Wine Whine

Gone are the days when my drink of choice was “whatever’s cheapest in Iceland”

Cambridge Class classism column columnist leah wild leah wild column posh snob Wine

The other day I was thinking about class (shocking I know, for a Cambridge student).

Class has been lingering on the collective Cantab palate for a while now (see: ‘Emma Watson’s feminist book club‘ and ‘Cambridge has a huge class problem‘) and I’ve been bottling this up for a while, but I feel like I’ve finally aged these opinions to perfection. Being a proud product of the state school system, I do sometimes feel a bit of a fish out of water in some situations here, especially when I’m drinking like one. I know this isn’t a unique feeling, so I asked around other similarly educated individuals to gather some examples of this feeling of dissonance.  And one thing that I found overwhelmingly common in instances of culture-shock was wine. Ah, wine. In vino veritas (wine and Latin, my god, we are going up in the world).

Putting out the call

Wine is the source of all Cambridge class issues. Or, if not the source, then perhaps the aggravator. It acts as a microcosm for wider issues, throwing into sharp relief literally all the class divisions that we try and keep battened down, and striping us to our cores. Wine in itself is a bit of a Cambridge metaphor: thousands of individuals brought together into darkened basements, and crushed, strained, and filtered until they mature into something you wouldn’t mind bringing to a fancy dinner party.

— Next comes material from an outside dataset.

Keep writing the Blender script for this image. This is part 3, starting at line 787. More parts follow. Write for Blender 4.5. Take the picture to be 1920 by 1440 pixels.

Astute reply when asked “What makes you feel really Cambridge”

The most visible example of the class/wine divide is found at formal, where wine is practically mandatory. Many a moment I’ve been stood in Sainsbury’s at 7 o’clock desperately trying to figure out if there was any other way of choosing wine that wasn’t “literally the cheapest thing available”. Red or white? Is rosé acceptable? I don’t know. Sweet or whatever the other kind is? What’s the difference between Sauvignon Blanc and Chardonnay? This one looks nice, it says it’s fruity, I like fruit, wine’s made of fruit, this seems to be an adequately harmless descriptor. Oh wait, didn’t someone say the other day that “fruity” is a sign of bad wine? Oh my god. Buying wine puts me under more pressure than the grapes that sacrificed themselves to make it.  By the time I leave Sainsbury’s, I could be mistaken for a fucking vintage merlot.  I never expected to care about wine and whether or not you could have red with fish (apparently no?).

Anatomical diagram of a glass of wine: Who knew you needed to be a Natsci to understand alcohol.

The other day I realised that I’d been to formal three times in  last week and I really began to question when regularly attending 3-course silver-service dinners was becoming something that I accepted as just a part of my life. It’s Bordeaux-ing on ridiculous. A friend of mine from Blackburn took his parents to formal the other day, and while they extolled it as wonderful while he was biting down thoughts on the sub-par cheese course.  I too concede to no longer feeling all fancy-schmancy when wearing a gown, despite the fact that it still makes me look like a ‘Harry Potter’ extra. I drank desert wine the other day WHAT HAVE I BECOME.

And the other day when I’d hosted post-formal drinks the night before, I was sifting through the inevitable mounds of gowns which, having been abandoned by their owners during the revels, had come home to roost in my room and  I was able to distinguish between a Kings and a Christ’s gown through the minutiae of the lapel stitching. Five months ago I could have barely listed any non-geographical difference between the two colleges.

One great thing about Cambridge is however, the equalising effect that this whole farce has. You know, one of us went to state school, and the other an 800-year old private all-boys’ school, and yet we’ve both had a bottle of red and here we are eating pudding with only our face.  Mutual humiliation does wonders for bonding people together, as any Fresher’s rep worth their free t-shirts will tell you.

The class divide

While some people quite clearly know a lot more about wine than others (or, at least, pretend to), at the end of the day, we’re all students, all a bit broke, and all a bit clueless. Nobody cares that much, and as much as it is harder for me to decide which wine to buy, I think that the toffs are just better at faking knowing what’s going on.

It is utterly impossible to find a single photo taken at a formal that isn’t being photobombed by a cheeky bottle of wine

To be honest, Cambridge makes us all posher. We are all rounded down and eroded out, being more of a homogenised mass, resembling the hummus that I’ve eaten more times in the last week and a half than in my entire life pre-Cambridge. The only people who are left, to a certain extent, unaffected by this are the northerners, who at least retain their accent, something which I am rapidly failing to do as my “telephone voice” becomes more my accustomed register.

At the end of the day, we just need to stop thinking that we’re all so grape, mull it over, fortify ourselves and just un-wined. There are no apologies for the corking puns.